In Hezekiah’s time as the city and its walls expanded to 125 acres, that theory was put to the test. The Assyrians were boiling across the land to crush Egypt and Israel and Judah were in their path. They swarmed Israel and the twelve tribes were no more. All that was left was Judah and a little piece of Benjamin with some Simeonites in their midst. They sent Hezekiah a letter telling him what they would do once they broke through the walls of Jerusalem and his folk begged them to stop speaking in a language the people could understand to avoid a full fledged panic because they knew that all of Israel to the north had been shipped off and put to work share cropping for the Assyrians. (The languages were reversed then, the people understood Hebrew but not Aramaic. In Ezra’s time they understood Aramaic but not Hebrew. Preachers, teachers and scholars are you keeping up with what the people are speaking? One day your expensive seminary education will be out of date and what are you going to do then? [tweet!] Scholarship Sunday is for you too. Never stop learning, never stop studying.)
The walls in Israel north of Judah hadn’t protected them. Hezekiah also knew that the Assyrians were vicious. They would skin folk alive, cut them in pieces and put bodies and parts on poles around the cities they ran to keep folk in line. Hezekiah took that Assyrian letter and spread it out before God inside the walls of Jerusalem and the walls held. Not only did they hold, but the Assyrians turned around without slinging so much as a stone and never came back. It was a miracle. Historians and scholars to this day cannot explain why the Assyrians broke off and never returned. Hezekiah and his people were sure. God’s house was within those walls. God was within those walls. And God held the walls of Jerusalem in safety.
But let me make it plain for your this morning. Ezra and his people were worshipping outside the walls because no wall on earth will stand forever. Some time after Hezekiah went to his grave, Nebuchadnezzar came. And the walls held again. The Babylonians were picking up where the Assyrians left off. They were going to rule the world. They were going to go to and through Egypt and Judah was a speed bump on their way. But then the walls began to fall. The king of Judah held onto his throne and what was left of his walls by bowing down to Nebuchadnezzar. Then Nebuchadnezzar got distracted and Judah asked Egypt to help save its walls. Some folk are so invested in the walls that they will do anything to preserve them, no matter what it costs. Somebody in Judah was willing to go back to the land of slavery if it would help them hang onto those walls a little while longer.
Sometimes people change. Sometimes they really do. But Egypt hadn’t become Israel’s deliverer.
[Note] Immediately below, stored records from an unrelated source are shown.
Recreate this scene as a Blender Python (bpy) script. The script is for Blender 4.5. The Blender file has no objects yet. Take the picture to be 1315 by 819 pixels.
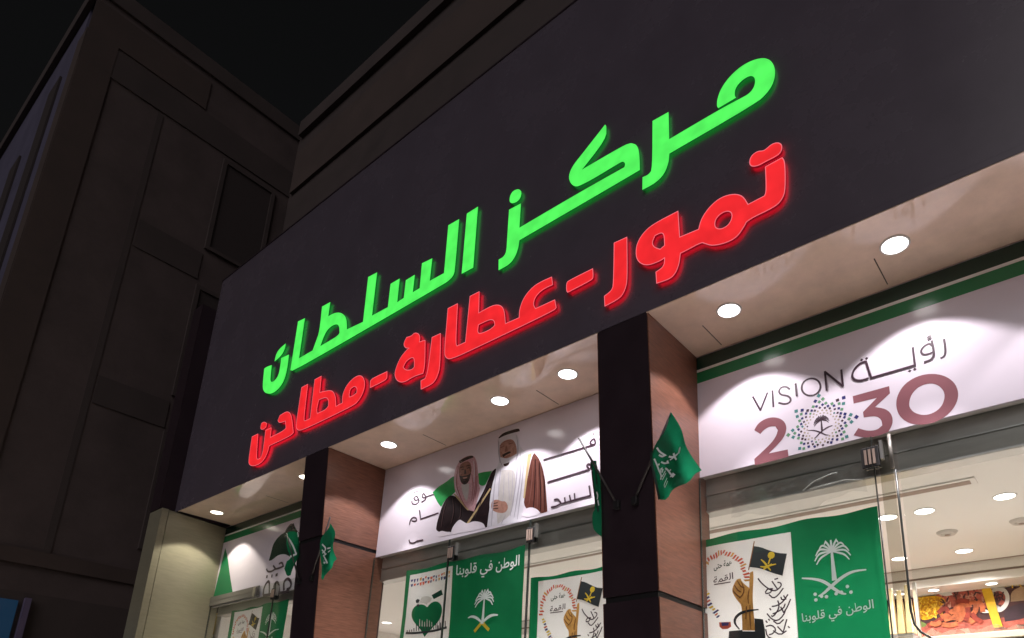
import bpy, bmesh, math, random
from mathutils import Vector, Matrix
from mathutils.geometry import tessellate_polygon
R = math.radians
random.seed(7)
S = bpy.context.scene
COL = S.collection

# ------------------------------------------------------------------ camera
W_PX, H_PX, FOC, CX, CY = 1315., 819., 891., 748., 701.
CAM = Vector((0, 0, 1.6))
RW = ((0.79188649, 0.61021376, 0.02355745),      # rows: camera right, down, forward in world axes
      (-0.1612704, 0.24617935, -0.95571313),
      (-0.58898866, 0.7530172, 0.29335552))
cd = bpy.data.cameras.new('camera')
cam = bpy.data.objects.new('camera', cd)
COL.objects.link(cam)
m = Matrix(((RW[0][0], -RW[1][0], -RW[2][0], CAM.x),
            (RW[0][1], -RW[1][1], -RW[2][1], CAM.y),
            (RW[0][2], -RW[1][2], -RW[2][2], CAM.z), (0, 0, 0, 1)))
cam.matrix_world = m
cd.sensor_fit = 'HORIZONTAL'
cd.sensor_width = 36
cd.lens = FOC / W_PX * 36
cd.shift_x = (W_PX / 2 - CX) / W_PX
cd.shift_y = -(H_PX / 2 - CY) / W_PX
cd.clip_start = .05
cd.clip_end = 2000
S.camera = cam

# ------------------------------------------------------------------ sky, light, exposure
w = bpy.data.worlds.new('World')
S.world = w
w.use_nodes = True
nt = w.node_tree
sky = nt.nodes.new('ShaderNodeTexSky')
sky.sky_type = 'NISHITA'
sky.sun_disc = False
SUN_EL, SUN_AZ = 28, 155
sky.sun_elevation = R(SUN_EL)
sky.sun_rotation = R(SUN_AZ)
sky.dust_density = 4
hs = nt.nodes.new('ShaderNodeHueSaturation')
hs.inputs['Saturation'].default_value = .12
nt.links.new(sky.outputs[0], hs.inputs['Color'])
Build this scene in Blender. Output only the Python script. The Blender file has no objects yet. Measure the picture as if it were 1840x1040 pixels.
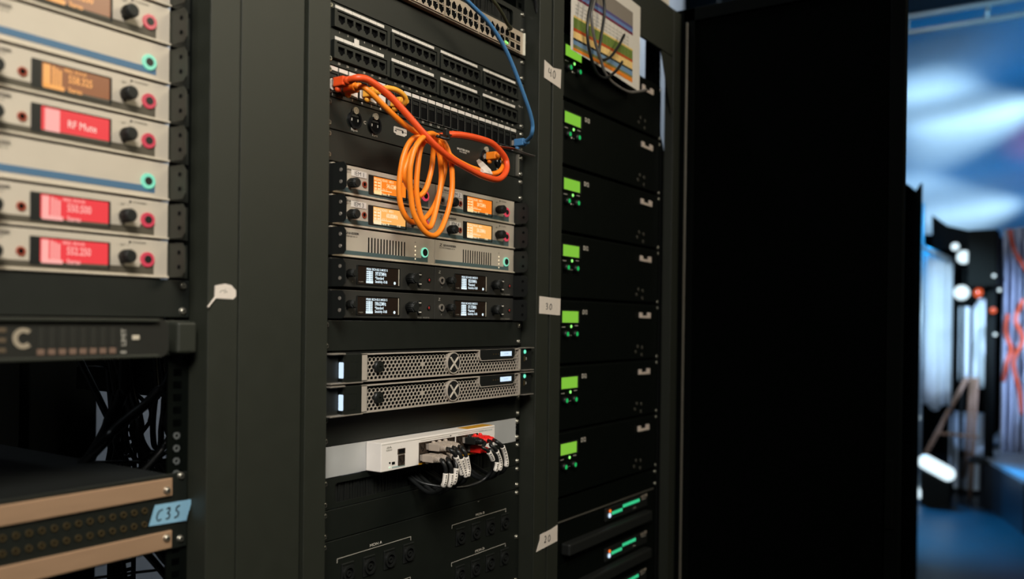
import bpy, bmesh, math, random
from mathutils import Vector, Matrix

random.seed(7)
SC = bpy.context.scene
COL = SC.collection
PI = math.pi
U = 0.04445          # one rack unit
Z0 = 1.39            # height of the rack line the units are counted from


# ------------------------------------------------------------------ camera, world, light, exposure
def lin(c):
    c /= 255.0
    return c / 12.92 if c <= 0.04045 else ((c + 0.055) / 1.055) ** 2.4


def rgb(r, g, b):
    return (lin(r), lin(g), lin(b), 1.0)


cam = bpy.data.cameras.new('camera')
camo = bpy.data.objects.new('camera', cam)
COL.objects.link(camo)
FW = Vector((0.83091491, 0.55637816, -0.00487411))
RT = Vector((0.55639286, -0.83083031, 0.01216463))
UP = Vector((-0.00271858, 0.01281969, 0.99991413))
m = Matrix((RT, UP, -FW)).transposed().to_4x4()
m.translation = Vector((-0.8606, -0.8837, Z0))
camo.matrix_world = m
cam.sensor_width = 36.0
cam.lens = 1550.86 / 1840 * 36.0
cam.shift_y = (585.95 - 520) / 1840
cam.clip_start = 0.02
cam.dof.use_dof = True
cam.dof.focus_distance = 1.36
cam.dof.aperture_fstop = 2.5
SC.camera = camo

world = bpy.data.worlds.new('world')
SC.world = world
world.use_nodes = True
world.node_tree.nodes['Background'].inputs[0].default_value = (0.60, 0.78, 0.66, 1)
world.node_tree.nodes['Background'].inputs[1].default_value = 0.012

SC.view_settings.view_transform = 'Standard'
SC.view_settings.look = 'None'
SC.view_settings.gamma = 1.0
SC.view_settings.exposure = 0.0
SC.view_settings.use_curve_mapping = False
SC.cycles.use_denoising = True
SC.cycles.sample_clamp_indirect = 4.0


def look_at(o, target):
    d = Vector(target) - o.location
    o.rotation_euler = d.to_track_quat('-Z', 'Y').to_euler()


def area(name, loc, target, sx, sy, power, color, spread=180):
    l = bpy.data.lights.new(name, 'AREA')
    l.shape = 'RECTANGLE'
    l.size, l.size_y, l.energy, l.color = sx, sy, power, color
    l.spread = math.radians(spread)
    o = bpy.data.objects.new(name, l)
    COL.objects.link(o)
    o.location = loc
    look_at(o, target)
    return o


def spot(name, loc, target, power, color, angle, blend=1.0, r=0.05):
    l = bpy.data.lights.new(name, 'SPOT')
    l.energy, l.color, l.spot_size, l.spot_blend, l.shadow_soft_size = power, color, math.radians(angle), blend, r
    o = bpy.data.objects.new(name, l)
    COL.objects.link(o)
    o.location = loc
    look_at(o, target)
    return o


# the rack room's ceiling lamp, the dim lamp behind the racks, the stage's washes and its added fill spots
area('room_ceiling_lamp', (-1.55, -1.55, 2.95), (-0.45, 0.0, 1.70), 0.9, 0.9, 17.5, (1.0, 0.96, 0.89), 75)
area('room_ceiling_lamp', (1.15, -2.25, 2.95), (0.0, 0.0, 1.85), 1.2, 0.9, 15, (1.0, 0.90, 0.66), 140)
area('rear_room_lamp', (2.5, 1.0, 4.3), (2.5, 1.75, 1.6), 4.8, 0.3, 135, (0.84, 0.94, 1.0))
spot('stage_wash_upper', (8.0, -2.0, Z0 + 2.2), (10.0, 0.25, Z0 + 2.42), 1000, (0.58, 0.85, 0.98), 22)
spot('stage_wash_lower', (8.0, -2.0, Z0 + 1.25), (10.0, 0.30, Z0 + 1.36), 800, (0.58, 0.85, 0.98), 17)
spot('stage_blue_fill', (6.0, -3.2, Z0 + 2.2), (9.5, 0.1, Z0 + 1.8), 640, (0.0, 0.34, 1.0), 60)
spot('added_front_fill', (4.4, 0.35, Z0 + 1.15), (7.1, -0.06, Z0 + 0.02), 520, (0.50, 0.78, 1.0), 25)  # unseen spot added to brighten the white curtains
spot('added_truss_fill', (5.0, -1.6, Z0 + 1.3), (6.5, -0.1, Z0 + 2.38), 190, (0.35, 0.72, 1.0), 22)  # unseen spot added to lift the truss tubes
spot('stage_red_lamp', (8.4, -1.5, Z0 + 1.3), (10.0, -0.52, Z0 + 2.0), 50, (1.0, 0.10, 0.10), 18)
spot('stage_floor_wash', (7.4, 0.9, Z0 + 2.2), (5.9, 0.05, 0.0), 2800, (0.0, 0.40, 1.0), 32)
spot('added_side_fill', (5.5, -2.6, Z0 + 1.4), (7.2, -0.45, Z0 - 0.1), 900, (0.46, 0.66, 1.0), 28)  # unseen spot added to brighten the plastic sheet and deck


# ------------------------------------------------------------------ materials
MATS = {}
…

I don’t know if they set them up, but I do know that they didn’t come through with the back up. Egypt stayed within their walls, Judah rebelled against Babylon and got caught up with no back up and Nebuchadnezzar came back to the walls of Jerusalem. And the walls held again. But this was no divine deliverance. There was no need for Nebuchadnezzar to break down the walls of Jerusalem, this time. The king opened the gates and surrendered. He didn’t just surrender himself. He surrendered er’body, including mama ‘n ‘em: he surrendered his army, he surrendered his officers, he surrendered his servants, he surrendered his palace officials and he surrendered his mother, the Queen Mother. By the way, marrying a king didn’t make you a queen in the Judean system but giving birth to one did. (That’s another bible study.)
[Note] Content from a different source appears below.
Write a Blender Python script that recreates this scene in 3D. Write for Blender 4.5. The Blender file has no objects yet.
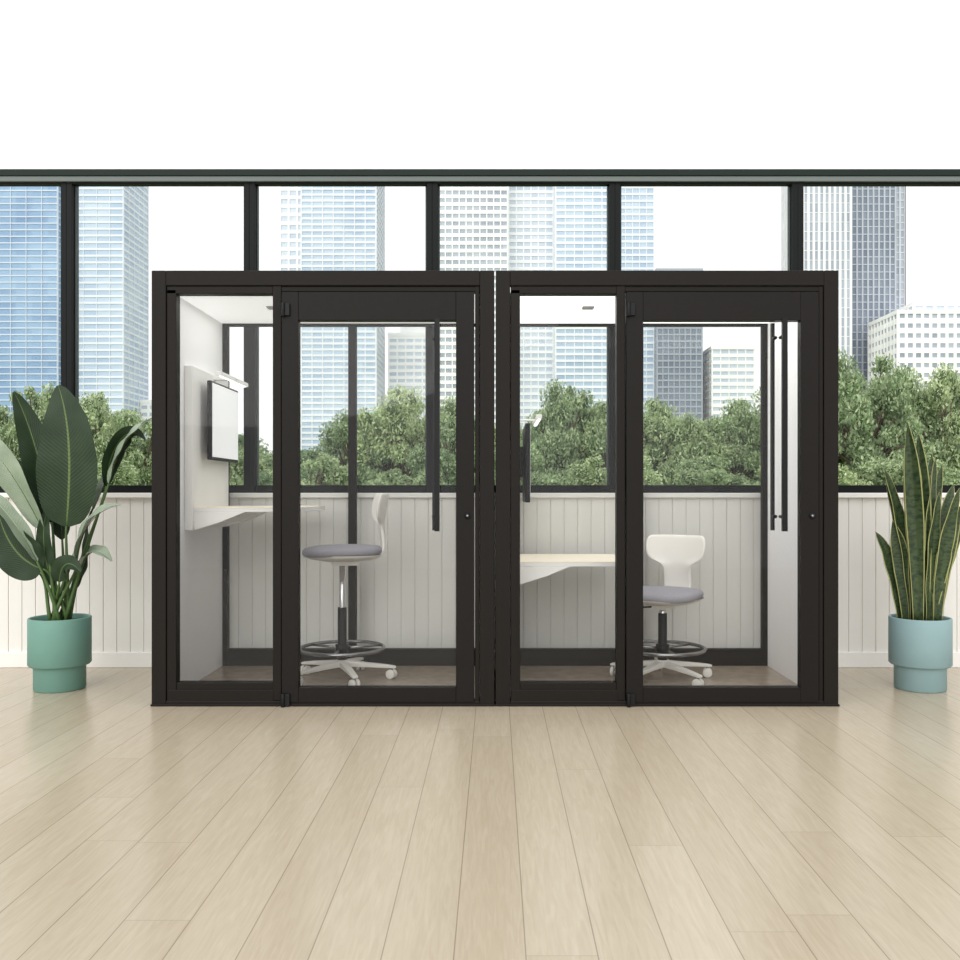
import bpy, bmesh, math, random
import numpy as np
from mathutils import Vector, Matrix
random.seed(7); np.random.seed(7)
S = bpy.context.scene
S.view_settings.view_transform = 'Standard'
S.view_settings.look = 'None'
S.view_settings.exposure = 0.13
COL = S.collection

# ------------------------------------------------------------------ materials
def lin(c):
    return tuple(((v/255)/12.92 if v/255 <= .04045 else ((v/255+.055)/1.055)**2.4) for v in c)

def mat(name, rgb, rough=.5, metal=0., spec=.5, var=.06, scale=8., bump=0., bscale=200.):
    m = bpy.data.materials.new(name); m.use_nodes = True
    nt = m.node_tree; N = nt.nodes; L = nt.links
    b = N['Principled BSDF']; b.inputs['Roughness'].default_value = rough
    b.inputs['Metallic'].default_value = metal
    b.inputs['Specular IOR Level'].default_value = spec
    c = lin(rgb)
    tc = N.new('ShaderNodeTexCoord'); nz = N.new('ShaderNodeTexNoise')
    nz.inputs['Scale'].default_value = scale; nz.inputs['Detail'].default_value = 4
    L.new(tc.outputs['Object'], nz.inputs['Vector'])
    r = N.new('ShaderNodeValToRGB')
    r.color_ramp.elements[0].position = .3; r.color_ramp.elements[1].position = .7
    r.color_ramp.elements[0].color = tuple(v*(1-var) for v in c)+(1,)
    r.color_ramp.elements[1].color = tuple(min(1, v*(1+var)) for v in c)+(1,)
    L.new(nz.outputs['Fac'], r.inputs['Fac']); L.new(r.outputs['Color'], b.inputs['Base Color'])
    if bump > 0:
        n2 = N.new('ShaderNodeTexNoise'); n2.inputs['Scale'].default_value = bscale
        L.new(tc.outputs['Object'], n2.inputs['Vector'])
        bp = N.new('ShaderNodeBump'); bp.inputs['Strength'].default_value = bump
        bp.inputs['Distance'].default_value = .002
        L.new(n2.outputs['Fac'], bp.inputs['Height']); L.new(bp.outputs['Normal'], b.inputs['Normal'])
    return m

def glass_mat(name, tint, ior=1.45):
    m = bpy.data.materials.new(name); m.use_nodes = True
    nt = m.node_tree; N = nt.nodes; L = nt.links
    N.remove(N['Principled BSDF']); out = N['Material Output']
    t = N.new('ShaderNodeBsdfTransparent'); t.inputs[0].default_value = tint+(1,)
    g = N.new('ShaderNodeBsdfGlossy'); g.inputs['Roughness'].default_value = .0
    f = N.new('ShaderNodeFresnel'); f.inputs[0].default_value = ior
    mx = N.new('ShaderNodeMixShader')
    L.new(f.outputs[0], mx.inputs[0]); L.new(t.outputs[0], mx.inputs[1]); L.new(g.outputs[0], mx.inputs[2])
    L.new(mx.outputs[0], out.inputs[0])
    return m

def emis_mat(name, rgb, st, base=.88):
    m = bpy.data.materials.new(name); m.use_nodes = True
    b = m.node_tree.nodes['Principled BSDF']
    b.inputs['Base Color'].default_value = (base,base,base,1)
    b.inputs['Emission Color'].default_value = lin(rgb)+(1,)
    b.inputs['Emission Strength'].default_value = st
    b.inputs['Roughness'].default_value = .8
    return m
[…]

We’re talking about the story of the walls of Jerusalem. We’re talking about the people gathered to hear and study the word of God in the book of Ezra outside of the temple complex where they would regularly have had services. We are talking about what the bible teaches us about bible study: That you have to go deep in the text, that you have to go through more than one text to understand what is happening in the text you are studying. We are making it plain this morning.
In Ezra the community was in an open square on the east side of the city by the Water Gate. If you’re going to do good bible study you have to know geography. [tweet!] They were south of the temple and its layers of walls and gates. They were out in the open with no defensive walls, no sanctuary walls. They understood that they could no longer rely on the walls of Jerusalem to protect them because of what happened when Nebuchadnezzar came back the second time.
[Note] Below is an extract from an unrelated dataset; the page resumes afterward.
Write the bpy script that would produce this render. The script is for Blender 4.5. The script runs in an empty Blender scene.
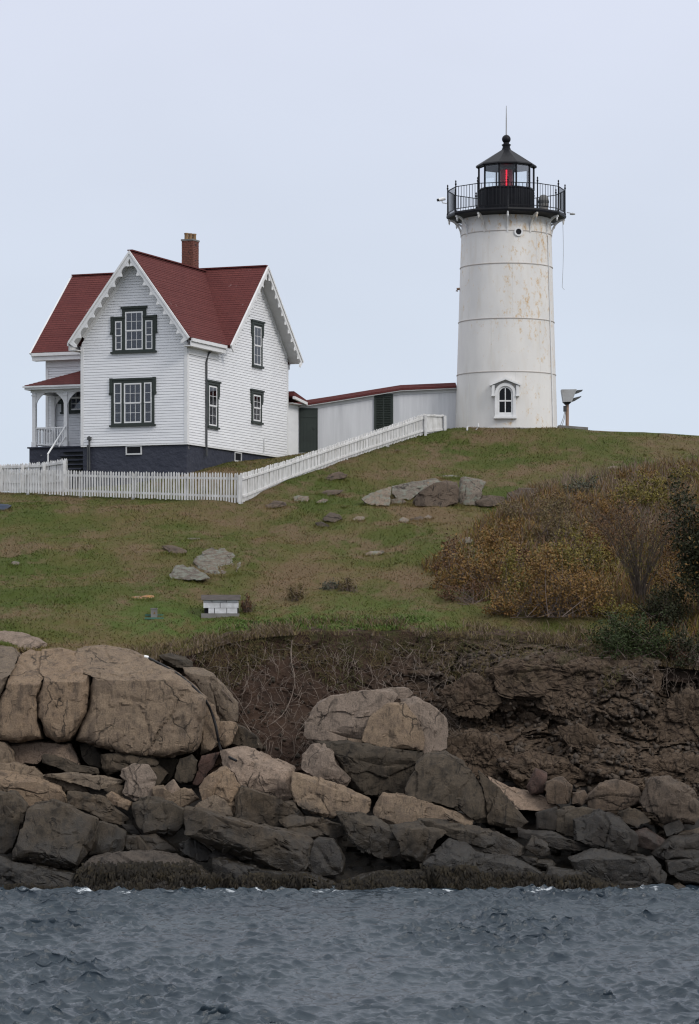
import bpy, math, random
import numpy as np
from mathutils import Vector, Matrix

# ------------------------------------------------------------------ camera, sky, sun, exposure
C = bpy.context.scene.collection
SC = bpy.context.scene
F_PX, CX, HY, EYE = 3000.0, 349.5, 640.0, 7.0      # focal length in pixels, centre column, horizon row, eye height above the sea
cam_d = bpy.data.cameras.new('camera')
cam = bpy.data.objects.new('camera', cam_d)
C.objects.link(cam)
cam.location = (0, 0, EYE)
cam.rotation_euler = (math.radians(90), 0, 0)
cam_d.sensor_width = 36.0
cam_d.lens = F_PX / 1024 * 36.0
cam_d.shift_y = (HY - 512) / 1024
cam_d.clip_start, cam_d.clip_end = 1.0, 20000
SC.camera = cam
SC.view_settings.view_transform = 'Standard'
SC.view_settings.look = 'None'
SC.view_settings.exposure = 0.0
SC.view_settings.gamma = 1.0
SC.cycles.use_denoising = True
SC.cycles.use_adaptive_sampling = False
SC.cycles.filter_width = 1.2
SC.cycles.max_bounces = 8

SUN_DIR = Vector((0.64, -0.58, 0.66)).normalized()   # towards the sun
SUN_EL = math.asin(SUN_DIR.z)
SUN_ROT = math.atan2(SUN_DIR.x, SUN_DIR.y)
W = bpy.data.worlds.new('World')
SC.world = W
W.use_nodes = True
wt = W.node_tree
wt.nodes.clear()
def wn(t, **k):
    n = wt.nodes.new(t)
    for a, b in k.items():
        setattr(n, a, b)
    return n
w_out = wn('ShaderNodeOutputWorld')
w_bg = wn('ShaderNodeBackground')
w_bg.inputs['Strength'].default_value = 0.1
w_sky = wn('ShaderNodeTexSky', sky_type='NISHITA', sun_disc=False)
w_sky.sun_elevation, w_sky.sun_rotation = SUN_EL, SUN_ROT
w_sky.air_density, w_sky.dust_density = 1.0, 3.0
w_tc = wn('ShaderNodeTexCoord')
w_sep = wn('ShaderNodeSeparateXYZ')
wt.links.new(w_tc.outputs['Generated'], w_sep.inputs[0])
# overcast: an even cloud sheet that grows brighter towards the zenith
w_ramp = wn('ShaderNodeValToRGB')
e = w_ramp.color_ramp.elements
e[0].position, e[0].color = 0.0, (0.655, 0.748, 0.865, 1)
e[1].position, e[1].color = 1.0, (1.0, 1.0, 1.0, 1)
m = w_ramp.color_ramp.elements.new(0.10); m.color = (0.69, 0.765, 0.89, 1)
m = w_ramp.color_ramp.elements.new(0.20); m.color = (0.71, 0.755, 0.885, 1)
wt.links.new(w_sep.outputs['Z'], w_ramp.inputs['Fac'])
w_z = wn('ShaderNodeMapRange'); w_z.inputs[1].default_value = 0.15; w_z.inputs[2].default_value = 1.0
w_z.inputs[3].default_value = 10.0; w_z.inputs[4].default_value = 15.5
wt.links.new(w_sep.outputs['Z'], w_z.inputs[0])
w_no = wn('ShaderNodeTexNoise'); w_no.inputs['Scale'].default_value = 5.0; w_no.inputs['Detail'].default_value = 4
w_map = wn('ShaderNodeMapping'); w_map.inputs['Scale'].default_value = (1, 1, 2.2)
wt.links.new(w_tc.outputs['Generated'], w_map.inputs['Vector'])
wt.links.new(w_map.outputs[0], w_no.inputs['Vector'])
w_nr = wn('ShaderNodeMapRange'); w_nr.inputs[1].default_value = 0.3; w_nr.inputs[2].default_value = 0.7
w_nr.inputs[3].default_value = 0.965; w_nr.inputs[4].default_value = 1.035
wt.links.new(w_no.outputs['Fac'], w_nr.inputs[0])
w_mul = wn('ShaderNodeMath', operation='MULTIPLY')
wt.links.new(w_z.outputs[0], w_mul.inputs[0]); wt.links.new(w_nr.outputs[0], w_mul.inputs[1])
w_sc = wn('ShaderNodeVectorMath', operation='SCALE')
wt.links.new(w_ramp.outputs['Color'], w_sc.inputs[0]); wt.links.new(w_mul.outputs[0], w_sc.inputs['Scale'])
w_mix = wn('ShaderNodeMix', data_type='RGBA'); w_mix.inputs['Factor'].default_value = 0.93
wt.links.new(w_sky.outputs['Color'], w_mix.inputs['A']); wt.links.new(w_sc.outputs[0], w_mix.inputs['B'])
wt.links.new(w_mix.outputs['Result'], w_bg.inputs['Color'])
wt.links.new(w_bg.outputs[0], w_out.inputs['Surface'])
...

Their walls fell. The city walls fell. The palace walls fell. The temple walls fell. They were defenseless. They were defeated. They were decimated. They were deported. They were for all intents and purposes enslaved again. They couldn’t go home or anywhere else. They could be forced to serve as soldiers or farmers, have their children taken, their religion forbidden. Exile doesn’t do it justice.
The walls didn’t just fall, they were demolished. Psalm 74 describes the Babylonians destroying the temple:
Psalm 74:4 Your foes have roared within your holy place;
they set up their emblems there.
5 At the upper entrance they hacked
the wooden trellis with axes.
6 And then, with hatchets and hammers,
they smashed all its carved work.
7 They set your sanctuary on fire;
they desecrated the dwelling place of your name,
bringing it to the ground…
The walls of Jerusalem were demolished. The folk certainly didn’t have any walls in captivity. But they had the word. They had the spoken word. When the Babylonians said that their god, Marduk was king and tore down Jerusalem’s walls, the Israelites said and wrote, In the beginning God… Then they had the written word. The Israelites had begun writing down the stories their ancestors and prophets told them about God before the devastation, but in exile they kicked it into high gear. The truth is, it’s easier to find ourselves in the word when the world is against us. [tweet that]
The exiled Israelites waded in the waters of the word here in their worship outside the walls. They read the word and heard the word, taught the word and interpreted the word. This community of reconstituted exiles didn’t just wade in the waters of the word, they waded into the deep waters of the word and stayed there awhile. At one level, this is a text about bible study. At other levels it’s about so such more. As Ezra and the clergy staff helped the people get past superficial understandings of the scriptures, they offer us a model for our own scripture study. My charge to you as you go forward in your biblical scholarship, whatever form it takes is to make it plain, remembering a womanist’s work is never done, worship beyond the walls and wade in the waters of the word. Amen.